> [Data excerpts]:
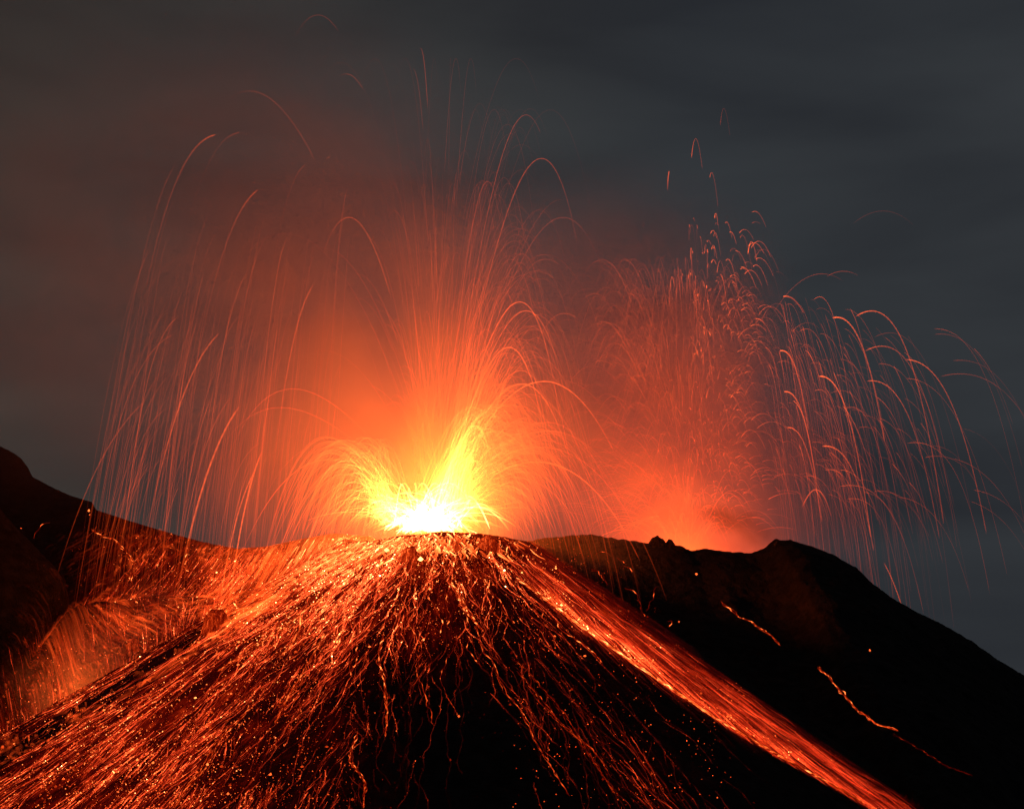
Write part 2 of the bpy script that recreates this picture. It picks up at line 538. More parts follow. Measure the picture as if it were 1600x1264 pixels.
def soft(u, t):   # fades in and out at its ends
    return sstep(0, 0.12, u) * (1 - 0.75 * sstep(0.55, 1.0, u))


def rise(u, t):   # hot where it leaves the vent, cooling along the flight
    return (1.6 * np.exp(-2.0 * u) + 0.28) * (1 - 0.6 * sstep(0.8, 1, u))


def head(u, t):   # bright where the trail begins, fading as it falls
    return sstep(0, 0.04, u) * (0.18 + 1.1 * np.exp(-4.2 * u))


VMx, VMy = 684, 812
# 1 tall vertical jets
n = 460
H = 40 + rng.gamma(1.8, 110, n); H = np.minimum(H, 720)
ax = VMx - 10 + rng.normal(0, 1, n) * (14 + 0.15 * H)
spray('vertical_lava_spray', 'fine straight sparks rising high above the white hot vent', 'lava spray', (VMx - 4, VMy), 500, ax, VMy - H, rng.normal(0, 12, n),
      U(0.0, 0.6, n), U(1.02, 1.35, n), U(.1, .4, n), 0.13 * np.exp(-H / 300) * U(.15, 2.8, n), rise, U(.09, .15, n))
# 2 right hand fan
n = 560
H = 50 + rng.gamma(1.8, 95, n); H = np.minimum(H, 640)
ax = VMx + 8 + U(30, 150, n) * (0.75 + 0.25 * sstep(50, 400, H)) + 0.03 * H
spray('right_lava_fan', 'curving orange sparks thrown up and over to the right of the main vent', 'lava spray', (VMx + 14, VMy - 4), 500, ax, VMy - H, rng.normal(0, 14, n),
      U(0.0, 0.15, n), U(1.2, 2.2, n), U(.2, .6, n), 0.22 * np.exp(-H / 240) * U(.2, 2.4, n), rise, U(.09, .16, n), M=36)
# 3 high left fall
n = 480
ay = 210 + 520 * rng.beta(1.7, 1.2, n)
ax = 575 - rng.gamma(3.0, 58, n) + rng.normal(0, 15, n)
ax = np.maximum(ax, 290)
spray('left_lava_fall', 'long faint red sparks falling steeply on to the left saddle', 'lava spray', (VMx - 20, VMy), 500, ax, ay, U(25, 125, n),
      U(1.02, 1.7, n), U(2.0, 2.6, n), U(.9, 1.5, n), 0.033 * U(.2, 2.2, n) * (1 + 1.6 * (rng.random(n) > .93)), soft, U(.10, .20, n), M=32)
# 4 low left fan
n = 420
H = U(12, 138, n) ** 1.0
ax = 628 - U(0.15, 1.0, n) * (45 + 0.55 * H) - 6
spray('low_left_lava_fan', 'yellow and orange sparks curling over low to the left of the vent', 'lava spray', (622, 822), 500, ax, 820 - H, rng.normal(0, 12, n),
      U(0, .1, n), U(1.7, 2.4, n), U(.1, .5, n), 0.85 * U(.2, 1.6, n) * np.exp(-H / 110), rise, U(.11, .2, n), M=36)
# 5 low right fan
n = 420
H = U(12, 150, n)
ax = 712 + U(0.2, 1.0, n) * (50 + 0.75 * H)
spray('low_right_lava_fan', 'orange sparks curling over low to the right of the vent', 'lava spray', (700, 808), 500, ax, 808 - H, rng.normal(0, 12, n),
      U(0, .1, n), U(1.6, 2.5, n), U(.2, .6, n), 0.34 * U(.2, 1.8, n) * np.exp(-H / 100), rise, U(.11, .2, n), M=36)
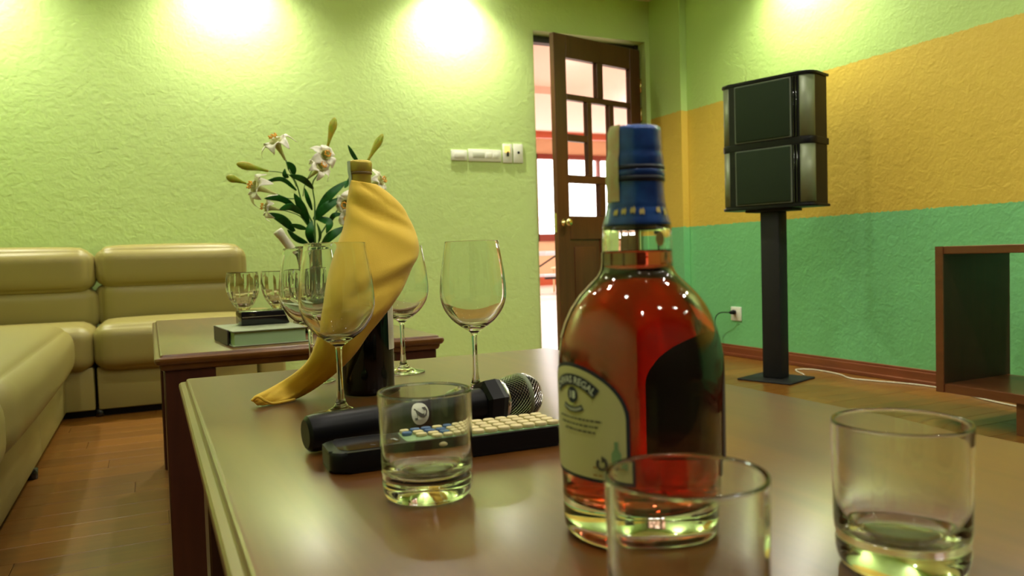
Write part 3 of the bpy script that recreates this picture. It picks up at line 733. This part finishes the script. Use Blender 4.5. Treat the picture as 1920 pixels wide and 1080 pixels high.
# back label facing the camera's left
RL = .0549
def label_top(da, half, zc, hgt): return zc+hgt*math.sqrt(max(0, 1-(da/half)**2))
def label(name, ac, half, z0, zc, hgt, mat, parent, eps=0, n=40):
    vs = []; fs = []; rows = 6
    for k in range(n+1):
        da = -half+2*half*k/n; da = half*math.sin(da/half*PI/2)
        zt = label_top(da, half, zc, hgt)
        for j in range(rows+1):
            zz = z0+(zt-z0)*j/rows
            R = np.interp(zz, [.0, .0544, .095, .110, .120], [.0540, .0543, .0545, .0545, .0538])+.0005+eps
            vs.append(cyl(ac+da, zz, R))
    for k in range(n):
        for j in range(rows): i = k*(rows+1)+j; fs.append((i, i+rows+1, i+rows+2, i+1))
    return mesh(name, vs, fs, mat, parent, True)
AC = -53
lb0 = label('label', AC, 46, .0435, .083, .0335, M['navy'], wb)
lb1 = label('label_face', AC, 43.5, .0458, .083, .0312, M['label'], lb0, .0003)
def wrap(name, vs2, fs, mat, parent, ac, zc, eps=.0009):
    return mesh(name, [cyl(ac+math.degrees(v[0]/RL), zc+v[1], RL+eps) for v in vs2], fs, mat, parent)
def arc_shape(r, th, a0, a1, n=24):
    vs = []; fs = []
    for k in range(n+1):
        a = math.radians(a0+(a1-a0)*k/n); vs += [((r-th)*math.sin(a), (r-th)*math.cos(a)-r), ((r+th)*math.sin(a), (r+th)*math.cos(a)-r)]
    for k in range(n): fs.append((2*k, 2*k+1, 2*k+3, 2*k+2))
    return vs, fs
# banner with the name
vs, fs = arc_shape(.030, .0036, -42, 42); wrap('name_banner', vs, fs, M['navy'], lb0, AC+3, .1062, .0010)
tv, tf = text_mesh('CHIVAS REGAL', .0062, .00012)
rb = .030; bent = [((rb+v.y)*math.sin(v.x/rb), (rb+v.y)*math.cos(v.x/rb)-rb) for v in tv]
wrap('lettering', bent, tf, M['pale'], lb0, AC+3, .1060, .0013)
vs = [(.0052*math.cos(2*PI*k/24), .0052*math.sin(2*PI*k/24)) for k in range(24)]; wrap('age_roundel', vs, [tuple(range(24))], M['navy'], lb0, AC+3, .0965, .0010)
tv, tf = text_mesh('18', .0068, .0002); wrap('lettering', tv, tf, M['pale'], lb0, AC+3, .0965, .0013)
vs, fs = arc_shape(.020, .0018, -28, 28); wrap('lower_banner', [(x, -y) for x, y in vs], fs, M['navy'], lb0, AC+3, .0872, .0010)
vs, fs = arc_shape(.020, .0009, -26, 26); wrap('banner_stripe', [(x, -y) for x, y in vs], fs, M['grey_print'], lb0, AC+3, .0872, .0012)
def print_line(x0, x1, y, h, seed):
    rr = random.Random(seed); vs = []; fs = []; x = x0
    while x < x1:
        w_ = rr.uniform(.0012, .0042); k = len(vs); vs += [(x, y), (min(x+w_, x1), y), (min(x+w_, x1), y+h), (x, y+h)]; fs.append((k, k+1, k+2, k+3)); x += w_+.0007
    return vs, fs
for i, (xa_, xb_) in enumerate(((-.019, .021), (-.017, .018), (-.012, .016))):
    vs, fs = print_line(xa_, xb_, 0, .0011, i); wrap('small_print', vs, fs, M['ink'], lb0, AC+6, .0812-.0036*i, .0010)
vs, fs = arc_shape(.0031, .0010, 20, 320, 20); wrap('recycling_mark', [(x, y+.0031) for x, y in vs], fs, M['ink'], lb0, AC+27, .0555, .0010)
wrap('recycling_mark', [(-.0002, .0055), (.0035, .0032), (-.0002, .0010)], [(0, 1, 2)], M['ink'], lb0, AC+27, .0555, .0010)
wrap('bottle_mark', [(-.003, -.008), (.003, -.008), (.003, .002), (.0012, .005), (.0012, .0095), (-.0012, .0095), (-.0012, .005), (-.003, .002)], [tuple(range(8))], M['label_green'], lb0, AC+37, .061, .0010)
for i, (xa_, xb_) in enumerate(((-.008, .008), (-.008, -.001))):
    vs, fs = print_line(xa_, xb_, 0, .0014, i+9); wrap('small_print', vs, fs, M['ink_red'], lb0, AC+29, .0525-.0048*i, .0010)
# front label, on the far side, seen through the whisky
lbf = label('front_label', 124, 54, .040, .092, .034, M['front_label'], wb)

# ================================================================== WINE BOTTLE WITH NAPKIN
wp = at_z(694, 738, TZ); WX, WY = wp.x, wp.y+.01
vb = thing('wine_bottle', 'tall dark wine bottle with gold foil neck, wrapped by yellow napkin', 'bottle', (WX, WY, TZ))
lathe('glass_body', [(0, .004), (.02, .003), (.033, 0), (.0365, .003), (.0375, .010), (.0378, .185), (.036, .200), (.030, .214), (.021, .226), (.0162, .238), (.0148, .252), (.0142, .30), (0, .30)], M['wine_black'], vb, (WX, WY, TZ+.0003), 64)
lathe('foil_capsule', [(.0158, .250), (.0152, .262), (.0150, .304), (.0158, .306)], M['foil'], vb, (WX, WY, TZ), 48)
lathe('foil_ring', [(.0158, .306), (.0164, .3068), (.0164, .3090), (.0158, .310)], M['foil_dark'], vb, (WX, WY, TZ), 48)
lathe('foil_cap', [(.0158, .310), (.0166, .3112), (.0168, .3215), (.0160, .3248), (.0135, .3258), (0, .3255)], M['foil'], vb, (WX, WY, TZ), 48)
vn = Vector((-WX, -WY, 0)).normalized(); vt = Vector((-vn.y, vn.x, 0))
def cyl2(a, z, R): a = math.radians(a); return Vector((WX, WY, TZ)) + vn*(R*math.cos(a)) + vt*(R*math.sin(a)) + Vector((0, 0, z))
def patch2(name, a0, a1, zr, mat, n=14):
    vs = []; fs = []
    for R, z in zr:
        for k in range(n+1): vs.append(cyl2(a0+(a1-a0)*k/n, z, R))
    for j in range(len(zr)-1):
        for k in range(n): i = j*(n+1)+k; fs.append((i, i+1, i+n+2, i+n+1))
    return mesh(name, vs, fs, mat, vb, True)
patch2('tax_stamp', -95, -48, [(.0163, .262), (.0159, .304), (.0172, .311), (.0174, .3245)], M['paper_blue'])
patch2('label', 52, 270, [(.0384, .062), (.0384, .165)], M['paper'], 40)
patch2('label_edge', -90, -66, [(.0385, .040), (.0385, .058)], M['grey_print'], 6)

# ------------------------------------------------------------------ napkin: one folded cloth swept down from the neck to the table
secs = [  # left px, right px, centre depth offset from the bottle axis (towards camera), half thickness
    ((656, 337), (704, 345), .000, .0190), ((655, 356), (728, 362), .003, .0230), ((651, 386), (752, 386), .006, .0270), ((648, 411), (766, 411), .008, .0320),
    ((643, 434), (777, 437), .012, .0370), ((633, 462), (782, 466), .018, .0400), ((622, 495), (774, 494), .024, .0420), ((614, 525), (755, 535), .032, .0400),
    ((608, 560), (733, 572), .045, .0300), ((603, 590), (711, 602), .054, .0200), ((598, 618), (690, 628), .056, .0160), ((590, 648), (668, 660), .052, .0150),
    ((577, 676), (640, 690), .040, .0150), ((552, 700), (603, 720), .015, .0140), ((522, 719), (566, 743), -.005, .0120), ((496, 733), (530, 756), .012, .0085), ((478, 742), (500, 760), .020, .0055), ((471, 750), (482, 760), .022, .0030)]
keys = []
for (l, r, off, th) in secs:
    Yc = WY-off
    A = at_y(l[0], l[1], Yc); B = at_y(r[0], r[1], Yc)
    keys.append((A, B, th))
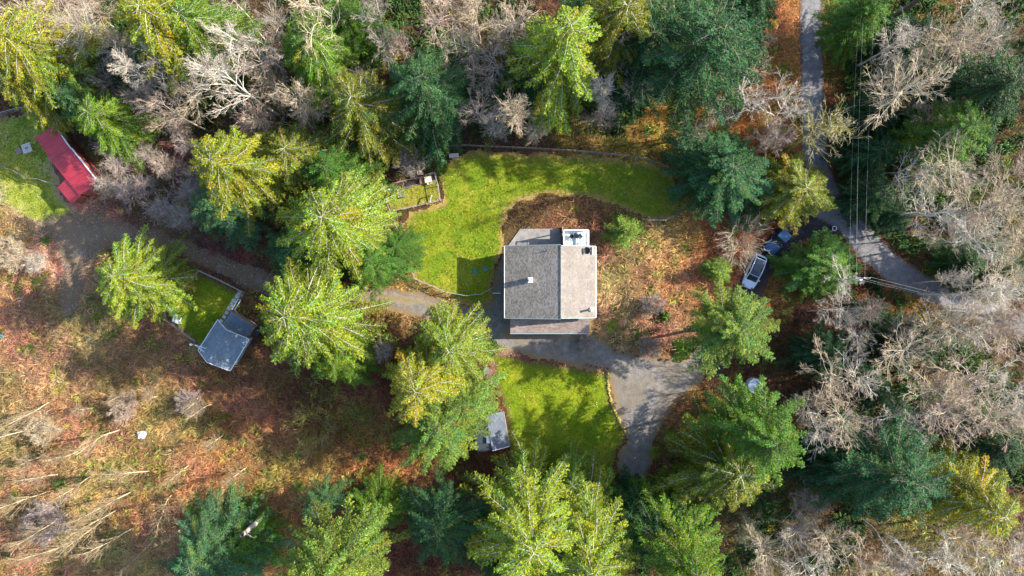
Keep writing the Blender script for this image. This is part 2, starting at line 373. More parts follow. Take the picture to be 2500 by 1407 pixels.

> [What is asked]: Above are the records; repeat their lines from the first through the line containing "return sstep(0, 0.12, u)", and leave out each picture.

> [Output of the task]:
Write part 2 of the bpy script that recreates this picture. It picks up at line 538. More parts follow. Measure the picture as if it were 1600x1264 pixels.
def soft(u, t):   # fades in and out at its ends
    return sstep(0, 0.12, u) * (1 - 0.75 * sstep(0.55, 1.0, u))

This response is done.